By Samuel Harrison (UK), Current Student Master in Finance 2011

There is no doubt that the current macro environment remains resoundingly weak. Continued unpredictability continues to push investors to the sidelines. Whilst recommending specific investment strategies remains problematic, extensive market dislocation from traditional valuation metrics may provide savvy investors with an opportunity. Markets are increasingly being driven by fear and sentiment rather than logic. A prime example of this is the soaring levels of correlation between asset classes, as investors no longer discriminate between different assets in their panic-fuelled buying and selling.  

For example, correlations between the 10 main sectors of the S&P 500 are at ~95% (1), and furthermore, the directional difference between investments in EM and DM has also become negligible. As a consequence, true diversification is almost impossible to achieve within equities, and using beta strategies is the only simple way to manipulate returns. This is a rare phenomenon, as correlation usually resides around the 80% range for these assets. Defensive stocks are being indiscriminately sold off, where one would expect them to be outperforming. It stands to reason that this correlation surge will correct back to historical levels when traditional rationale returns. Therefore, right now, robust, quality names are available and they are trading at a steep discount. (2) IMT.L and AZN.L are two cash-generative, high-yielders that are worth highlighting.

Another potential opportunity brought about by irrational market behavior has been observable on and off since early August this year. That is: gold trading above the price of platinum. Some may argue that this is unsurprising given that gold has always been a relative outperformer in weak macro periods, and continues to be seen as the preeminent safe haven. Furthermore, gold is less industrial/cyclical than its denser cousin and is more of a proxy currency, which is also advantageous whilst confidence in paper currency dwindles.  

However, we must not forget the fact that platinum is considerably rarer in the earth’s crust than gold. This is absolutely crucial, as no more of either metal will be formed in any of our lifetimes, once the accessible metal has been mined, platinum will have supply dynamics in its favour. Also, from an economic standpoint, platinum is more expensive to mine and refine than gold, due to its rarity. As well as being an equal store of value, platinum also performs better in recovering market conditions, due to its wider industrial properties and is also broadly uncorrelated to equity returns. Indeed certain manufacturing outputs are totally reliant on platinum, without alternative. Therefore, for the price of gold to be significantly above platinum makes little long-term sense. 

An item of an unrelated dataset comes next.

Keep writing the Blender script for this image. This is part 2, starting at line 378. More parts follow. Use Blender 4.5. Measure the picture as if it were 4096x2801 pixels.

Platinum has typically cost double that of gold, per ounce. History shows us that the current price spread is unlikely to continue indefinitely and as soon as confidence in industry returns, the traditional status quo will re-emerge. Growing structural trends in Asia for platinum jewelry will likely aid this transition. Whether or not the recent pullback in gold prices marks the beginning of this process, will remain to be seen.


[1] http://www.zerohedge.com/news/stock-correlations-soar-972-heres-why

 [2] Dylan Grice. Soc-Gen Global Strategy Research. 29th September, 2011.

Source of image: http://johanlinden.com/wp-content/uploads/2011/08/precious-metals.jpg 

2 thoughts on “Opportunity amidst chaos? – An insight by our student

  1. Antonios Kypreos

    Interesting post. I agree with you that typically defensive names are being sold off , as you said “indiscriminately” as the daily risk on, risk off trade lingers on. I do believe there are many good bargains out there now at firms that pay high dividends and are set for future growth. Unfortunately, due to the volatility in the market place, it is very difficult right now to look out more than a day or two in advance. European debt crisis is still lingering and it is tough to predict what type of market correction we could have if more negative news continues to come from the Euro zone.

    Also, your gold /platinum debate is interesting. I agree with you that platinum does have more industrial uses than gold. That is one reason why I do not like gold, is that its lack of real life day to day uses. At the same time, gold does seem to be a proxy for global dysfunction (however not in the recent month). It is tough to predict the movement of gold price in the short term. Due to the gold miners under performance related to the bullion price this year, I am in favor of many gold miners, vs the gold bullion, who can benefit from a high gold price, even if gold prices continue to correct. The one negative with gold miners however is that sometimes when the market corrects, gold miners go with the market, alas not always in lock step correlation.

    Thanks for posting the article. Would be interested to speak more one day.

  2. Samuel Harrison

    Thank you Antonios. I definitely agree with your points, especially those on gold, and gold miners. One thing I have noticed is that playing gold through buying gold miners equity can be equally as tricky as trading the commodity itself. Some interesting comments in the Economist a few months back talked about the cost of gold extraction sky-rocketing (all easy to mine gold has been used up, carbon costs increasing and also rising execution risks), which combines to explain the dislocation between the miners and the metal this year. Of course, the whole mining sector has had a torrid time as you insinuated, which also helps to explain the underperformance. Thanks again for your comment.